Ve sistemler, sorgulayanı değil, itaat edeni tercih eder.
Ama burada tehlikeli bir kırılma başlar:
Gücü elinde tutanlar, sadece kendi gibi düşünenlerle çevresini sarar,sadece onların sesini duyar
Akraba, eş, dost, yandaş...
Devletin kadroları bir ağa dönüşür,bağlantılarla örülmüş, yetenekle değil.
Bu düzenin dışına itilen liyakatli insanlar ya ülkeyi terk eder, ya içe döner.
Böylece toplum, bilgeliğini kaybederken, sıradanlığı kutsamaya başlar.
Her şeyin vasatı, "doğal olan" gibi sunulur:
“Zaten hep böyleydi.”
“Sen tek başına neyi değiştireceksin?”
“Boşuna uğraşma.”
Oysa asıl sorun, işin ehli insanların “zaten anlamazlar” diyerek geri çekilmesidir.
Çünkü ne kadar çekilirsek, o kadar yer açılır cehalete
Gerçek cesaret, güce rağmen adil kalabilmektir.
Ve gerçek erdem, sadece doğru olanı yapmak değil, doğru olanı ısrarla savunmaktır.
Belki de bu yüzden filozoflar çokça yalnız kalmıştır.
Çünkü düşünmek cesaret ister, ama cesaret her çağda az bulunur.
Bu dünya yalnızca karanlıklardan ibaret değil.
Evet, her köşe başında bir çelişki, her cümlede bir acı var.
Ama aynı zamanda, sessizce iyilik yapanlar, adaleti savunanlar, sesini kaybetse de kalbini yitirmeyenler de var
Paylaşmak bir zayıflık değil, insan olmaktır.
Yoksulken de elini uzatabilmek, adaletin peşinden koşmak.
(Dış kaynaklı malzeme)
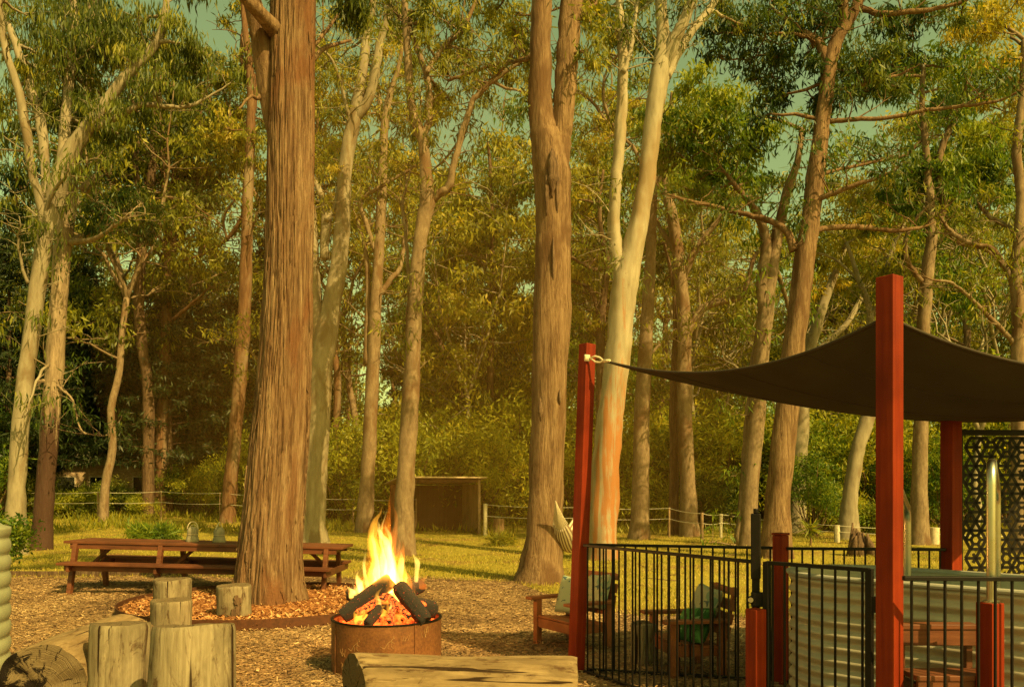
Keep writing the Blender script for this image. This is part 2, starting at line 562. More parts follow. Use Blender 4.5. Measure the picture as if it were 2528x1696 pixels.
tree('gum_tree', 'slender brown gum left of the big stringybark, leaning right with loose bark at its foot', 37, 'redbark', [
    (0, [(562, 1262, 36), (570, 1180, 34), (582, 1060, 32), (592, 940, 34), (602, 800, 32), (608, 640, 30), (612, 500, 27), (618, 350, 24), (620, 230, 20), (612, 130, 18), (602, 40, 14), (600, -50, 10)]),
    (.6, [(622, 300, 14), (632, 200, 12), (600, 160, 12), (596, 100, 9)]),
    (-1, [(605, 700, 12), (620, 580, 6), (632, 540, 4)]),
    (1, [(606, 520, 12), (570, 580, 10), (520, 620, 8), (465, 640, 5)]),
    (-1, [(560, 590, 8), (552, 540, 6), (575, 500, 4)]),
], [(560, 300, 55, .8), (600, 370, 45, .8), (640, 420, 40), (580, 250, 45), (520, 220, 45), (550, 170, 40), (620, 150, 40), (590, 30, 45), (640, 330, 40), (530, 620, 40), (480, 650, 40)], 'l_gold', L=.24, Wd=.055, dens=.6, seg=10)


# the big stringybark: bark ridges are modelled
def stringybark():
    d = 11.55
    pts = [(662, 1500, 196), (662, 1470, 176), (664, 1420, 163), (668, 1350, 152), (676, 1250, 146), (688, 1100, 138), (696, 1000, 132), (704, 850, 124), (712, 650, 116), (717, 450, 113), (721, 250, 112), (723, 100, 113), (724, 0, 112), (725, -150, 108), (727, -420, 96)]
    P = [W(px, py, d) for px, py, w in pts]
    x0, z0 = P[0].x, terr(P[0].x, d)
    P[0].z = z0 - .12
    P2, R2 = smooth_path(P, [w / F * d / 2 for _, _, w in pts], 26, 0)
    seg = 250
    mb = MB()
    vs, fs = [], []
    for p, r in zip(P2, R2):
        h = p.z - z0
        for k in range(seg):
            a = 2 * math.pi * k / seg
            ca, sa = math.cos(a), math.sin(a)
            tw = a + .10 * mn.noise(Vector((ca * 2, sa * 2, h * .8)))
            c2, s2 = math.cos(tw), math.sin(tw)
            f1 = mn.noise(Vector((c2 * 7, s2 * 7, h * .55)))
            f2 = mn.noise(Vector((c2 * 17, s2 * 17, h * 1.3 + 7)))
            f3 = mn.noise(Vector((c2 * 1.5, s2 * 1.5, h * .35 + 3)))
            rid = .022 - .040 * math.exp(-(f1 / .13) ** 2) * (.6 + .4 * mn.noise(Vector((c2, s2, h * 2.1)))) - .020 * math.exp(-(f2 / .16) ** 2) + f3 * .035
            but = max(0, 1 - h / 1.0) ** 2 * .07 * math.sin(a * 5 + 1.3)
            rr = r + rid - .012 + but
            vs.append(p + Vector((ca * rr, sa * rr, 0)))
    n = len(P2)
    for i in range(n - 1):
        for k in range(seg):
            k2 = (k + 1) % seg
            fs.append((i * seg + k, i * seg + k2, (i + 1) * seg + k2, (i + 1) * seg + k))
    mb.add(vs, fs)
    rg = random.Random(12)
    for i in range(120):
        j = rg.randrange(20, n - 40)
        k = rg.randrange(seg)
        L_ = rg.randrange(5, 22)
        tp = 0
        pts = []
        for q in range(0, L_ + 1, 2):
            b_ = vs[min(n - 1, j - q if j - q > 0 else 0) * seg + (k + q // 9) % seg]
            c_ = P2[max(0, j - q)]
            o_ = (b_ - c_); o_.z = 0; o_.normalize()
            pts.append(b_ + o_ * (.004 + .022 * (q / L_) ** 2))
        if len(pts) > 2:
            mb.tube(pts, [.012 * (1 - .7 * q / len(pts)) for q in range(len(pts))], 5, True)
    root = empty('stringybark_tree', (x0, d, z0), 'massive red-brown trunk with stringy fibrous bark, rising from the ringed mulch bed', 'tree')
    mb.build('trunk', M['stringy'], root, (x0, d, z0), smooth=True)
    br = MB()
    rg = random.Random(3)
    for dd, q in [(-.4, [(700, 420, 30), (676, 300, 50), (664, 210, 58), (654, 140, 56), (640, 70, 50), (622, 0, 44), (590, -120, 34), (560, -260, 26)]),
                  (-1.2, [(720, 130, 44), (702, 96, 46), (672, 66, 40), (645, 36, 34), (615, 5, 30), (560, -60, 26), (500, -150, 20)]),
                  (.6, [(770, 150, 14), (800, 120, 12), (830, 110, 9), (868, 100, 6)]),
                  (.5, [(768, 120, 10), (820, 60, 8), (860, 0, 6)]),
                  (-.6, [(655, 170, 16), (640, 240, 10), (618, 238, 7), (590, 270, 4)])]:
        PP = [W(px, py, d + dd * i / (len(q) - 1) + .1) for i, (px, py, w) in enumerate(q)]
        a, b = smooth_path(PP, [w / F * d / 2 for _, _, w in q], 5, .006, rg)
        br.tube(a, b, 14, jit=.12)
    br.build('limb', M['brown'], root, (x0, d, z0), smooth=True)
    cr = Crown()
    rng = np.random.default_rng(5)
    for px, py, rp in [(520, -150, 90), (600, -250, 110), (820, -120, 90), (870, 20, 45), (900, -250, 120), (700, -420, 150), (480, -60, 60)]:
        rr = rp / F * d
        cr.clump(W(px, py, d + rng.uniform(-1, 1)), (rr, rr, rr * .7), int(20 + 40 * rr), 30, .16, .026, .7, .4, rng=rng)
    cr.build('crown', M['l_olive'], root, (x0, d, z0))


stringybark()

tree('gum_tree', 'smooth pale gum partly hidden by the right side of the stringybark, forking twice', 25, 'pale', [
    (0, [(772, 1322, 66), (776, 1200, 60), (784, 1050, 58), (794, 900, 56), (806, 820, 56), (820, 740, 44), (838, 640, 42), (848, 520, 36), (850, 450, 33), (860, 360, 34), (876, 290, 34), (895, 180, 26), (905, 90, 22), (922, 0, 18), (930, -60, 14)]),
    (.5, [(796, 880, 40), (782, 780, 36), (774, 680, 30), (770, 560, 26), (762, 470, 20), (768, 380, 14)]),
    (-.5, [(872, 300, 28), (908, 250, 24), (925, 180, 24), (940, 100, 20), (958, 40, 18), (968, -50, 14)]),
    (.8, [(800, 640, 20), (805, 540, 24), (800, 500, 18), (775, 440, 12)]),
    (.8, [(806, 545, 14), (830, 500, 12), (840, 440, 8)]),
    (-1, [(868, 320, 10), (845, 220, 9), (820, 150, 7), (780, 110, 5)]),
], [(825, 125, 55), (790, 160, 50), (850, 60, 50), (790, 260, 50, .7), (800, 210, 40), (900, 140, 45), (930, 40, 50), (800, 330, 45, .85), (960, 90, 40), (790, 420, 40, .8), (860, 190, 40)], 'l_gold', dens=.8, tb=.5)

tree('thin_tree', 'thin red-brown stem between the pale gum and the straight trunk left of the fire', 40, 'redbark', [
    (0, [(822, 1262, 20), (826, 1100, 18), (834, 960, 18), (826, 860, 14), (822, 760, 12), (828, 640, 9), (840, 520, 7)]),
    (1, [(828, 870, 8), (860, 830, 7), (900, 800, 4)])], [(840, 520, 40, .8), (830, 620, 35, .6), (870, 560, 40, .8)], 'l_gold', L=.24, Wd=.055, dens=.5, seg=8)

tree('gum_tree', 'straight brown trunk just left of the flames, sunlit down its right side', 31, 'grey', [
    (0, [(900, 1298, 44), (906, 1200, 36), (914, 1050, 34), (922, 880, 32), (928, 740, 28), (936, 620, 25), (942, 500, 25), (945, 400, 22), (950, 300, 19), (965, 230, 15), (985, 160, 11), (1000, 60, 8)]),
    (.6, [(948, 310, 14), (940, 260, 12), (928, 180, 9), (940, 80, 6)]),
    (1.0, [(930, 740, 13), (965, 690, 13), (988, 660, 11), (998, 600, 10), (1004, 540, 9), (990, 470, 7), (1010, 420, 5)]),
    (-.6, [(926, 620, 13), (906, 560, 12), (888, 500, 11), (908, 480, 9), (950, 455, 9), (1010, 420, 7)]),
    (.5, [(905, 900, 18), (908, 760, 14), (906, 640, 11), (886, 560, 9)]),
], [(980, 300, 45, .8), (950, 200, 45), (1000, 180, 45), (930, 250, 40, .8), (1000, 420, 45, .8), (890, 520, 40, .8), (970, 380, 40, .8), (960, 60, 45), (1010, 480, 40, .8)], 'l_gold', L=.2, Wd=.042, dens=.7)

tree('gum_tree', 'rough brown trunk standing behind the flames, bending into crooked forked limbs', 20.6, 'grey', [
    (0, [(992, 1372, 58), (998, 1250, 47), (1006, 1100, 44), (1014, 980, 42), (1020, 860, 38), (1026, 740, 35), (1034, 620, 35), (1046, 540, 36), (1056, 490, 38), (1050, 420, 28), (1044, 350, 26), (1024, 300, 22), (1012, 240, 20), (1008, 150, 20), (1002, 80, 18), (998, 0, 16), (990, -60, 13)]),
    (-.5, [(1058, 495, 28), (1085, 478, 20), (1108, 460, 19), (1120, 410, 17), (1135, 350, 16), (1150, 300, 15), (1168, 250, 14), (1200, 215, 13), (1245, 180, 11), (1300, 140, 8)]),
    (.5, [(1040, 345, 20), (1056, 310, 18), (1060, 260, 17), (1052, 190, 15), (1030, 120, 14), (1000, 60, 13), (960, 10, 10)]),
    (.9, [(1052, 180, 12), (1070, 150, 12), (1110, 100, 12), (1150, 60, 10), (1180, -20, 8)]),
    (.8, [(1168, 250, 9), (1150, 320, 7), (1110, 380, 5), (1070, 420, 4)]),
    (-.8, [(1105, 200, 8), (1160, 180, 9), (1220, 160, 8), (1275, 150, 6)]),
    (.9, [(1015, 940, 10), (1005, 820, 9), (1010, 700, 9), (1002, 580, 8), (994, 510, 8), (1006, 450, 6)]),
], [(1150, 70, 65), (1240, 110, 55), (1090, 30, 55), (1200, 200, 45, .5), (1260, 40, 60), (1060, 90, 45), (1140, 160, 40), (1290, 190, 45, .6), (1180, 10, 50), (1020, 20, 40), (1110, 240, 40, .8), (1090, 270, 40, .85)], 'l_gold', dens=.75, L=.19, Wd=.034, tb=.42)

tree('twin_trunk_tree', 'large brown flared tree splitting into two upright stems, carrying the hammock', 14.6, 'brown', [
    (0, [(1330, 1438, 142), (1336, 1395, 108), (1344, 1320, 92), (1348, 1200, 86), (1354, 1050, 86), (1358, 900, 86), (1364, 760, 92), (1366, 620, 88), (1366, 520, 88), (1364, 440, 94), (1352, 360, 84), (1338, 300, 62), (1334, 200, 56), (1335, 100, 52), (1336, 0, 50), (1340, -90, 46)]),
    (.1, [(1372, 450, 66), (1380, 370, 60), (1390, 300, 52), (1397, 200, 54), (1404, 100, 54), (1410, 0, 56), (1416, -90, 50)]),
    (.8, [(1320, 140, 10), (1290, 150, 9), (1258, 158, 8), (1220, 190, 5)]),
    (.5, [(1415, 60, 12), (1440, 30, 10), (1470, 10, 7)]),
], [(1440, 120, 50, .5), (1450, 50, 60, .8), (1370, -110, 90), (1280, -80, 80), (1480, -40, 70), (1270, 30, 45, .6)], 'l_gold', seg=48, flare=1.0, dens=1.0, L=.15, Wd=.026, jit=.10)
twin = [o for o in COL.objects if o.name.startswith('twin_trunk_tree')][0]
for px, py, w, h, dz in ((1364, 425, 13, 66, 0), (1350, 470, 7, 60, .02), (1376, 455, 6, 80, .03), (1366, 640, 4, 60, 0), (1334, 1010, 6, 30, .01), (1382, 980, 4, 22, .05)):
    mb = MB()
    dd_ = 14.6 - .372 + dz
    c_ = W(px, py, dd_)
    n_ = 14
    pts = [(c_.x + .012 * mn.noise(Vector((i * .9, px, 0))), c_.y + .05 * (abs(i / n_ - .5) * 2) ** 3, c_.z + (i / n_ - .5) * 2 * h / F * dd_) for i in range(n_ + 1)]
    mb.tube(pts, [max(.004, w / F * dd_ * math.sin(math.pi * (i + .3) / (n_ + .6)) * (1 + .5 * mn.noise(Vector((i * .7, py, 3))))) for i in range(n_ + 1)], 10, True, .4)
    mb.build('dark_scar', M['dark'], twin, tuple(twin.location), smooth=True)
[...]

Haksızlığa karşı dik durmak…
Bunlar, zamanla kaybettiğimiz değil, yeniden hatırlayabileceğimiz meziyetlerdir.
Her birey, içinde bir değişimin tohumunu taşır.
Ve toplumsal dönüşümler, büyük liderlerin nutuklarıyla değil; küçük insanların büyük cesaretleriyle başlar.
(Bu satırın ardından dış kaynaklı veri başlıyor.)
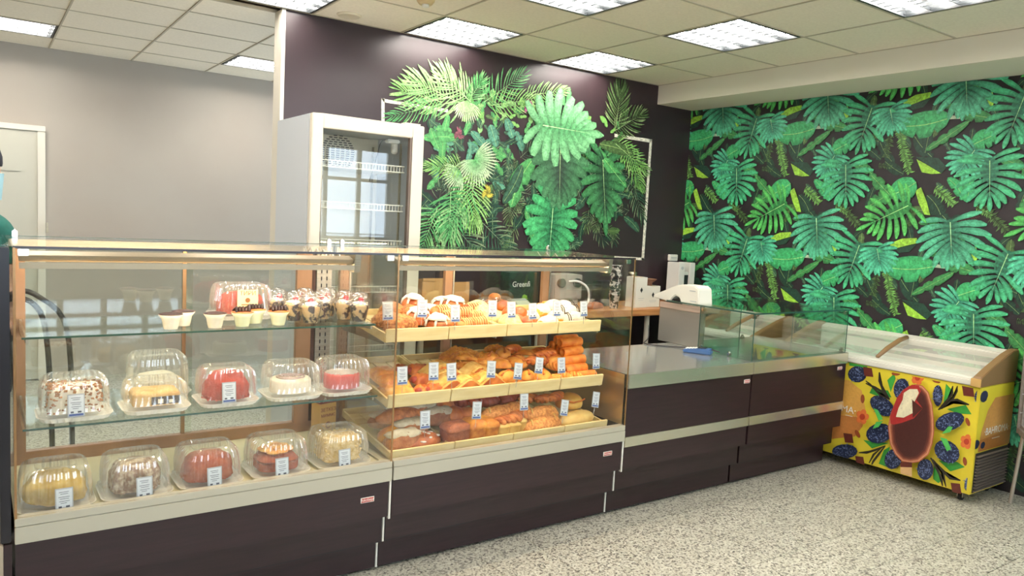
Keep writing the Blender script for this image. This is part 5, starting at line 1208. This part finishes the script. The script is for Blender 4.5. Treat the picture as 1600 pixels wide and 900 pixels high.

Bir çocuk okula gidebildiğinde,
Bir işçi hakkını aldığında,
Bir insan düşüncesini özgürce ifade edebildiğinde,
toplum yeniden ayağa kalkar.
Bu yüzden şimdi, umuda tutunma zamanıdır.
Farklılıklarımızı zenginlik saymak, birlikte yaşamanın yollarını aramak zamanıdır.
Çünkü hiçbir ideoloji, inanç, kimlik; bir çocuğun gözyaşından, bir annenin feryadından, bir insanın özgürlüğünden daha değerli değildir.
Haksızlıklar karşısında susmayalım.
Yeter ki insan kalalım
Özgürlük, sadece haklı olduğumuzda değil, katılmadığımız sesleri de yaşatabildiğimizde anlam kazanır.
Adalet, güçlüden yana değil, doğrudan yana olduğunda güçlüdür.
Ve umut, sadece güzel sözlerle değil, birlikte atılan adımlarla yeşerir.